The war of attrition between Costner’s film and Tombstone has been well-documented, and while Russell eventually came out on top after the movie that he claimed he didn’t ghost-direct, but everybody else said he did, earned more money at the box office, and was just superior in every other way.
Val Kilmer delivered one of his best-ever performances as Doc Holliday in the cult favourite oater, but he wasn’t the first name on the wish list. “Willem Dafoe was going to do the movie. Doc Holliday,” Russell told True West. “But Disney wouldn’t release the picture with Willem Dafoe, with him playing Doc Holliday.”
It was Disney or bust, since Costner had done his best to sabotage Tombstone at every turn. “Costner had shut down all avenues of release for the picture, except for Disney, except for Buena Vista,” he explained. Why? “He was able to,” Russell admitted. “He was powerful enough at the time, which I always respected.”
The Dances with Wolves Oscar-botherer had backed Tombstone into a corner; the Disney subsidiary, Buena Vista, was the only major outfit in Hollywood that was willing to green-light the production, but that would only happen if Dafoe was excised from the best part in the whole thing, a decision Russell agreed to, albeit with one or two regrets.

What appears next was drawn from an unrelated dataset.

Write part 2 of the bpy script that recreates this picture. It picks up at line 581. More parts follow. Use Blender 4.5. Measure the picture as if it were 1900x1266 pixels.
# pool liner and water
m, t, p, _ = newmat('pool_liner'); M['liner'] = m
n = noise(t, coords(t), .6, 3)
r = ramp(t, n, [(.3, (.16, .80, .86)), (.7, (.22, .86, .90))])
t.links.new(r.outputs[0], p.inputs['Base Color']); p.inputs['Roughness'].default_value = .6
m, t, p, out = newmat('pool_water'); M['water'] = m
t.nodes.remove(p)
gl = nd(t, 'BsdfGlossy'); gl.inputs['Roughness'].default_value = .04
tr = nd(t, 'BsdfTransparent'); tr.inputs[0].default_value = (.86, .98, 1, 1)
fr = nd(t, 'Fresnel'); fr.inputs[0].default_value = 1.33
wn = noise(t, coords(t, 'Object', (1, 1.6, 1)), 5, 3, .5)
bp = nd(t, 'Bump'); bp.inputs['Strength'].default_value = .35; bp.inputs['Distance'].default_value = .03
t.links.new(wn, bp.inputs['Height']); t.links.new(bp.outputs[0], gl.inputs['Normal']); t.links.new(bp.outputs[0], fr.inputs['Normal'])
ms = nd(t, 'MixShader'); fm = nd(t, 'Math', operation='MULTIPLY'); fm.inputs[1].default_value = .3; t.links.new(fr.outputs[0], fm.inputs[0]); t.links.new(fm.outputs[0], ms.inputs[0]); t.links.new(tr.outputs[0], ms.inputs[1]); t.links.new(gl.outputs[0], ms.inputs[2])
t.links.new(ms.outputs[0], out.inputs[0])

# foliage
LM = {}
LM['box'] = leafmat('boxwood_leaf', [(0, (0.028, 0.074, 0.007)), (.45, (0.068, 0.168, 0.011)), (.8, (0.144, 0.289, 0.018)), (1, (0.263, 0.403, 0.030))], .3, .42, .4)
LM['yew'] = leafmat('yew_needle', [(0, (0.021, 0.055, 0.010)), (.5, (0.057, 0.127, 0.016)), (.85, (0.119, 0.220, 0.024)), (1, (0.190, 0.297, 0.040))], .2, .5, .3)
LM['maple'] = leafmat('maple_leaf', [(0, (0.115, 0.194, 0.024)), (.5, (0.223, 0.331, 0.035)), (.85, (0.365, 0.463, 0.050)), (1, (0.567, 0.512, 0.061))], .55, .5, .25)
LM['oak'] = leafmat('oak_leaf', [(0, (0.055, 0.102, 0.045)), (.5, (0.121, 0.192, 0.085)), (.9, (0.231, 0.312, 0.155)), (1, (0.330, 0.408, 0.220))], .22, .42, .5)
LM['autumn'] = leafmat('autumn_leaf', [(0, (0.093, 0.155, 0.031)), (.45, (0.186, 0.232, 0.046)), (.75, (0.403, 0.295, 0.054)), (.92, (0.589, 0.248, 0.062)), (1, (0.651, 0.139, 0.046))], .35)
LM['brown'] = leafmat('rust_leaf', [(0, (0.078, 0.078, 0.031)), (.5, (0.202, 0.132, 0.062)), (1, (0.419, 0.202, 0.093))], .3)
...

“He would have been phenomenal,” John Carpenter’s muse sighed. “But they came back, told Kevin Jarre: ‘Nope, you can go with Val Kilmer, but not Dafoe.'” Just like that, the latter was out on his arse, and the former was given the platform to do some of his finest work, although it’s not hard to imagine Dafoe doing an excellent job with Tombstone‘s Doc Holliday, either.